Jakarta, era.id - Rencana Gubernur DKI Jakarta Anies Baswedan menata pedagang kaki lima (PKL) untuk menempati sejumlah trotoar, dianggap melanggar aturan. Sebab, itu dinilai menyalahi fungsi trotoar sebagai sarana pejalan kaki.
Anies lebih memilih berpegang kepada Peraturan Menteri PUPR Nomor 3 Tahun 2014 tentang Pedoman Perencanaan Penyediaan dan Pemanfaatan Prasaranan dan Jaringan Pejalan Kaki di Kawasan Perkotaan, dari pada Undang-Undang Nomor 22 Tahun 2009 tentang Lalu Lintas dan Angkutan Jalan (UU LLAJ).
Padahal, UU LLAJ, melarang setiap orang melakukan perbuatan yang mengakibatkan gangguan pada fungsi trotoar sebagai salah satu perlengkapan jalan. Tetapi Anies tak mau membahas soal regulasi UU LLAJ itu. Pokoknya, Anies yakin rencana penataan PKL di trotoar yang sedang digodok Pemprov DKI tak akan mengganggu pejalan kaki.
Mantan Menteri Pendidikan dan Kebudayaan ini bilang, Pemprov tak akan menggunakan satu aturan untuk seluruh trotoar. Nantinya, ada perbedaan waktu penempatan tiap lokasi. "Jadi, nanti kita akan atur penggunaan trotoar itu berbeda-beda di tiap lokasi dan akan dibuat secara spesifik untuk pejalan kaki. Nanti tidak ada rumus yang sama untuk semua lokasi dan semua jam," kata Anies di Balai Kota, Gambir, Jakarta Pusat, Selasa (15/10/2019).
"Karena, ketika berbicara trotoar, bayangannya bisa trotoar di jalan apa, jam berapa. Sementara trotoar itu diaturnya ada lokasinya, ada waktunya," lanjutnya.
Pengamat kebijakan publik Agus Pambagio memandang, Anies menggunakan metode post-truth dalam mengambil keputusan dalam penataan trotoar.
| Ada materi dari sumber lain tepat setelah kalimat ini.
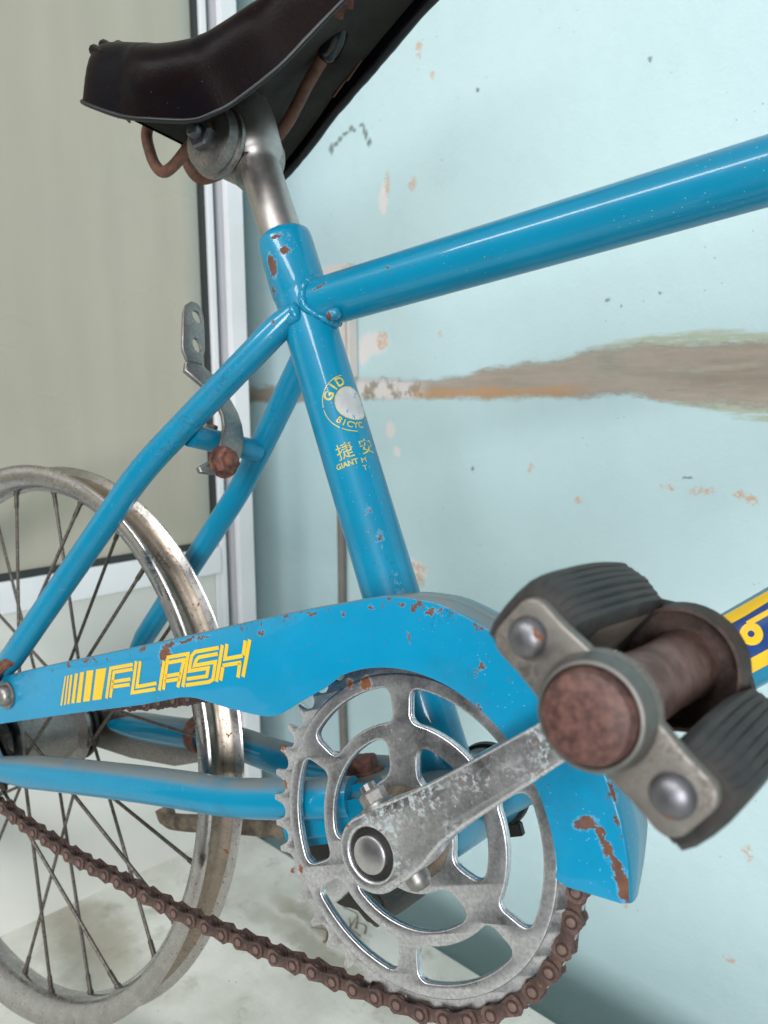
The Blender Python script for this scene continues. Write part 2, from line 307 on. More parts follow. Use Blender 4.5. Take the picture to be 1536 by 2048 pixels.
# --- painted wall
def wall_mat():
    m = M('pale_blue_wall_paint'); x, y, z = m.sep(m.obj)
    big = m.noise(2.2, 3); base = m.mix(m.ramp(big, 0.3, 0.7), (0.505, 0.678, 0.706), (0.555, 0.724, 0.752))
    base = m.mix(m.mul(m.ramp(m.noise(14, 5, 0.7), 0.5, 0.8), 0.35), base, (0.44, 0.60, 0.64))
    # scuffs and specks
    sv = m.comb(m.mul(x, 1.0), y, m.mul(z, 2.2))
    scr = m.mul(m.ramp(m.noise(55, 6, 0.75, sv), 0.64, 0.70), m.ramp(m.noise(7, 2), 0.5, 0.62)); base = m.mix(m.mul(scr, 0.8), base, (0.27, 0.39, 0.42))
    fl = m.mul(m.ramp(m.voro(75), 0.060, 0.045), m.ramp(m.noise(9, 2), 0.52, 0.57)); base = m.mix(m.mul(fl, 0.7), base, (0.20, 0.25, 0.25))
    # long plaster repair: top and bottom edge as curves of x
    def curve(pts, v):
        n = m.t.nodes.new("ShaderNodeFloatCurve"); c = n.mapping.curves[0]; x0, x1 = -0.8, 0.8
        z0, z1 = 0.45, 0.65
        P = [((a - x0) / (x1 - x0), (b - z0) / (z1 - z0)) for a, b in pts]
        c.points[0].location = P[0]; c.points[1].location = P[-1]
        for q in P[1:-1]: c.points.new(*q)
        for q in c.points: q.handle_type = 'AUTO_CLAMPED'
        n.mapping.update(); m.set(n, 1, m.ramp(v, x0, x1) if False else m.math('DIVIDE', m.math('SUBTRACT', v, x0), x1 - x0))
        return m.math('ADD', m.mul(n.outputs[0], z1 - z0), z0)
    stv = m.comb(m.mul(x, 0.14), 0.0, z)
    rag = m.mul(m.math('SUBTRACT', m.noise(60, 6, 0.78, m.comb(m.mul(x, 0.35), 0.0, z)), 0.5), 0.026)
    zz = m.math('ADD', z, rag)
    top = curve([(-0.8, 0.549), (-0.67, 0.549), (-0.53, 0.549), (-0.46, 0.557), (-0.357, 0.5546), (-0.256, 0.5654), (-0.186, 0.571), (-0.15, 0.579), (-0.07, 0.5795), (0.05, 0.575), (0.8, 0.575)], x)
    bot = curve([(-0.8, 0.529), (-0.67, 0.529), (-0.357, 0.5347), (-0.256, 0.5348), (-0.143, 0.5381), (-0.113, 0.5389), (-0.085, 0.5332), (-0.05, 0.5320), (0.05, 0.527), (0.8, 0.525)], x)
    def band(t, b, zz, s=0.0035): return m.mul(m.ramp(m.math('SUBTRACT', t, zz), -s, s), m.ramp(m.math('SUBTRACT', zz, b), -s, s))
    plaster = band(top, bot, zz); plaster = m.mul(plaster, m.ramp(m.noise(75, 6, 0.8, m.comb(m.mul(x, 0.16), 0.0, z)), 0.26, 0.42))
    # olive undercoat smear round the right half
    ot = m.math('ADD', top, m.ramp(x, -0.22, -0.06, -0.004, 0.010)); ob = m.math('SUBTRACT', bot, m.ramp(x, -0.12, 0.03, -0.002, 0.013))
    rag2 = m.math('ADD', z, m.mul(m.math('SUBTRACT', m.noise(120, 6, 0.75, stv), 0.5), 0.020))
    olive = band(ot, ob, rag2, 0.003); olive = m.mul(olive, m.ramp(m.noise(160, 5, 0.7, stv), 0.32, 0.5))
    col = m.mix(m.mul(olive, 0.85), base, (0.40, 0.43, 0.31))
    pc = m.mix(m.ramp(m.noise(26, 6, 0.7, stv), 0.35, 0.65), (0.29, 0.255, 0.205), (0.42, 0.355, 0.295)); pc = m.mix(m.mul(m.ramp(m.noise(90, 4, 0.7, stv), 0.55, 0.7), 0.6), pc, (0.42, 0.40, 0.32))
    oramask = m.mul(m.ramp(m.math('SUBTRACT', m.math('ADD', bot, 0.0095), zz), -0.001, 0.001), m.ramp(x, -0.20, -0.14, 1.0, 0.0)); oramask = m.mul(oramask, m.ramp(x, -0.40, -0.36, 0.0, 1.0))
    pc = m.mix(m.mul(oramask, 0.85), pc, (0.50, 0.30, 0.165))
    whit = m.mul(m.ramp(x, -0.345, -0.385, 0.0, 1.0), m.ramp(m.noise(38, 5, 0.7), 0.42, 0.5)); whit = m.mul(whit, m.ramp(x, -0.55, -0.50, 0.0, 1.0)); pc = m.mix(whit, pc, (0.72, 0.68, 0.66))
    col = m.mix(plaster, col, pc)
    # flaked spots: peach plaster, white filler
    W1 = m.wobble(150, 0.013); Y = WY
    peach = [(-0.364, Y, 0.891, .006, 1, .012), (-0.346, Y, 0.862, .005, 1, .005), (-0.412, Y, 0.768, .006, 1, .017), (-0.374, Y, 0.761, .009, 1, .009), (-0.422, Y, 0.600, .012, 1, .014), (-0.368, Y, 0.345, .017, 1, .008), (-0.3665, Y, 0.330, .010, 1, .012), (-0.218, Y, 0.4676, .005, 1, .007), (-0.1636, Y, 0.4398, .007, 1, .004),
             (-0.045, Y, 0.4585, .015, 1, .0045), (-0.013, Y, 0.4576, .007, 1, .0045), (-0.004, Y, 0.4545, .007, 1, .005), (-0.075, Y, 0.459, .010, 1, .003), (-0.335, Y, 0.602, .003, 1, .005), (0.01, Y, 0.155, .006, 1, .009), (-0.12, Y, 0.10, .006, 1, .006), (0.0, Y, 0.05, .008, 1, .004), (-0.10, Y, 0.055, .004, 1, .004)]
    col = m.mix(m.spots([(-0.418, Y, 0.752, .007, 1, .017), (-0.436, Y, 0.597, .024, 1, .013), (-0.452, Y, 0.585, .010, 1, .012), (-0.375, Y, 0.343, .020, 1, .011), (-0.41, Y, 0.50, .007, 1, .010), (-0.40, Y, 0.475, .005, 1, .006)], W1, 0.25), col, (0.74, 0.72, 0.71))
    peach = [q[:3] + (q[3] * .72, 1, q[5] * .72) for q in peach]
    col = m.mix(m.mul(m.spots(peach, W1, 0.3), m.ramp(m.noise(260, 5, 0.75), 0.42, 0.54)), col, (0.60, 0.43, 0.32))
    dk = [(-0.5026, Y, 0.8217, .004, 1, .006), (-0.4946, Y, 0.8257, .004, 1, .0025), (-0.4876, Y, 0.8296, .004, 1, .003), (-0.478, Y, 0.8335, .005, 1, .0022), (-0.4689, Y, 0.837, .004, 1, .003), (-0.4640, Y, 0.8340, .003, 1, .002), (-0.4516, Y, 0.837, .004, 1, .002), (-0.448, Y, 0.831, .002, 1, .005), (-0.4446, Y, 0.8249, .0025, 1, .005), (-0.4399, Y, 0.816, .004, 1, .004),
          (-0.058, Y, 0.4688, .006, 1, .0018), (-0.1384, Y, 0.6215, .003, 1, .003), (-0.0891, Y, 0.6237, .002, 1, .002), (-0.125, Y, 0.615, .002, 1, .002), (-0.106, Y, 0.8125, .003, 1, .003), (-0.287, Y, 0.8331, .003, 1, .003), (-0.29, Y, 0.462, .003, 1, .004)]
    dk = dk[:10] + [q[:3] + (q[3] * .6, 1, q[5] * .6) for q in dk[10:]]
    col = m.mix(m.mul(m.spots(dk, m.wobble(240, 0.007), 0.5), 0.85), col, (0.13, 0.155, 0.15))
    base2 = m.ramp(m.noise(3.2, 7, 0.72), 0.42, 0.68); col = m.mix(m.mul(base2, 0.16), col, (0.36, 0.50, 0.52))
    h = m.math('ADD', m.mul(m.noise(7, 3), 0.9), m.mul(m.noise(60, 6, 0.7), 0.35)); h = m.math('SUBTRACT', h, m.mul(plaster, 0.5))
    m.bs(col=col, rough=m.mixf(plaster, 0.55, 0.9), spec=0.35, normal=m.bump(h, 0.5, 0.006)); return m.m
wl = link('blue_wall', mesh('blue_wall', *box((-0.95, WY, -0.6), (1.6, WY + 0.15, 1.7)), smooth=0), wall_mat())
tagp(wl, 'pale blue painted wall with a long brown plaster repair behind the bicycle', 'wall')
rt = link('hidden_shade_block', mesh('hidden_shade_block', *box((-0.80, 0.2822, -0.6), (-0.68, WY - 0.001, 1.7)), smooth=0), plain('shade_block_teal', (0.42, 0.58, 0.60), 0.6, var=0.1, scale=12)); rt.parent = wl  # unseen block added behind the door to darken the wall beside its frame

def concrete():
    m = M('worn_concrete'); n = m.noise(9, 6, 0.65); x, y, z = m.sep(m.obj)
    col = m.mix(m.ramp(n, 0.3, 0.7), (0.60, 0.585, 0.52), (0.79, 0.775, 0.715))
    col = m.mix(m.mul(m.ramp(m.noise(28, 6, 0.75), 0.52, 0.7), 0.45), col, (0.30, 0.285, 0.235))
    st = m.spots([(-0.50, 0.02, 0, .09, .035, 1), (-0.30, 0.17, 0, .10, .016, 1), (-0.36, 0.20, 0, .05, .012, 1)], m.wobble(26, 0.06), 0.6); col = m.mix(m.mul(st, 0.6), col, (0.25, 0.205, 0.13))
    sp = m.mul(m.ramp(m.voro(110), 0.12, 0.08), m.ramp(m.noise(13, 2), 0.55, 0.6)); col = m.mix(m.mul(sp, 0.6), col, (0.13, 0.12, 0.10))
    m.bs(col=col, rough=0.82, normal=m.bump(m.math('ADD', m.mul(m.noise(35, 5), .5), m.mul(m.noise(260, 4), 0.15)), 0.45, 0.003)); return m.m
bn = link('concrete_ledge', bevbox('concrete_ledge', (DX - 0.06, -0.75, -0.45), (1.3, BY, 0.0), 0.003), concrete())
tagp(bn, 'worn grey concrete ledge under the bicycle', 'ledge', 'structure')
fl = link('floor', mesh('floor', *box((-1.0, -4, -0.5), (4, WY, -0.45)), smooth=0), plain('floor_screed', (0.20, 0.21, 0.20), 0.8, var=0.3, scale=8)); tagp(fl, 'dim floor beside the ledge', 'floor', 'structure')

# --- white aluminium door
door = bpy.data.objects.new('aluminium_door', None); COL.objects.link(door); door.location = (DX, 0.0, 0.0)
tagp(door, 'white aluminium framed door with beige frosted glass behind the rear wheel', 'door')
alu = plain('white_aluminium', (0.80, 0.81, 0.83), 0.30, var=0.05, scale=12, bump=0.04); gask = plain('dark_gasket', (0.03, 0.035, 0.035), 0.5); blk = plain('black_slot', (0.006, 0.006, 0.006), 0.7)
greyal = plain('grey_aluminium', (0.50, 0.50, 0.53), 0.35, var=0.06, scale=12)
def glassm():
    m = M('frosted_beige_glass'); n = m.noise(2.5, 4); x, y, z = m.sep(m.obj)
    st = m.noise(3, 4, 0.6, m.comb(x, m.mul(y, 5.0), m.mul(z, 0.8))); col = m.mix(m.ramp(st, 0.3, 0.7), (0.405, 0.378, 0.302), (0.45, 0.42, 0.338))
    col = m.mix(m.mul(m.ramp(m.noise(16, 5, 0.7), 0.52, 0.75), 0.3), col, (0.375, 0.36, 0.30)); col = m.mix(m.ramp(y, 0.205, 0.228, 0.0, 0.6), col, (0.30, 0.34, 0.31))
    m.bs(col=col, rough=m.math('ADD', 0.20, m.mul(n, 0.2)), spec=0.5, normal=m.bump(m.noise(3, 2), 0.05, 0.01)); return m.m
def dpart(name, y0, y1, z0, z1, x0, x1, mat, b=0.0012):
    o = link(name, bevbox(name, (x0, y0, z0), (x1, y1, z1), b), mat, door); return o
dpart('glass_pane', -0.80, 0.2302, 0.362, 1.55, -0.020, -0.0125, glassm())
dpart('glass_bead', 0.2296, 0.2366, 0.364, 1.55, -0.022, -0.0085, gask, 0.0006)
dpart('glazing_gasket', -0.80, 0.2296, 0.3632, 0.3705, -0.012, -0.0075, gask, 0.0006)
dpart('stile', 0.2366, 0.2449, -0.01, 1.55, -0.030, -0.004, alu)
dpart('bottom_rail', -0.80, 0.2366, 0.3315, 0.3632, -0.030, -0.003, alu)
dpart('lower_panel', -0.80, 0.2302, -0.01, 0.3315, -0.024, -0.008, plain('cream_panel', (0.69, 0.685, 0.64), 0.5, var=0.06, scale=7))
dpart('panel_bead', 0.2302, 0.2366, -0.01, 0.3315, -0.020, -0.0055, alu, 0.0006)
dpart('seal_slot', 0.2449, 0.2525, -0.01, 1.55, -0.045, -0.030, blk, 0.0004)
dpart('frame_rebate', 0.2525, 0.2592, -0.01, 1.55, -0.045, -0.007, greyal, 0.0006)
dpart('frame_post', 0.2592, 0.2816, -0.01, 1.55, -0.045, 0.001, alu)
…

Artinya, kondisi di mana fakta tak terlalu berpengaruh dalam membentuk opini publik, dibanding emosi dan keyakinan personal.
Baca Juga : Segala Post Truth dalam Kebijakan Anies di DKI
Kesalahan yang dinarasikan berulang-ulang, pada akhirnya akan diyakini publik sebagai kebenaran. Begitu kira-kira gambaran post-truth dalam hal ini.
"Anies itu pakai metode post-truth. Dia enggak mikir aturan seperti apa. Tabrak saja aturannya. Menurut dia, yang penting bermanfaat bagi masyarakat. Dibikin keperluannya, lalu aturannya tinggal direvisi," kata Agus.
Pengamat tata kota, Nirwono Yoga mengatakan, alih-alih melakukan pembenahan, Anies justru menabrak aturan UU LLAJ dengan berpegang kepada Peraturan Menteri PUPR. Padahal, Anies mestinya mengikuti aturan yang kedudukannya lebih tinggi, yaitu UU.
Dengan begitu, keputusan Anies mencari celah aturan lain justru menimbulkan polemik baru. "Menurut UU yang paling tinggi itu harus dikembalikan fungsinya untuk pejalan kaki, bukan malah mencari celah dengan melakukan negoisasi penempatan trotoar," kata dia.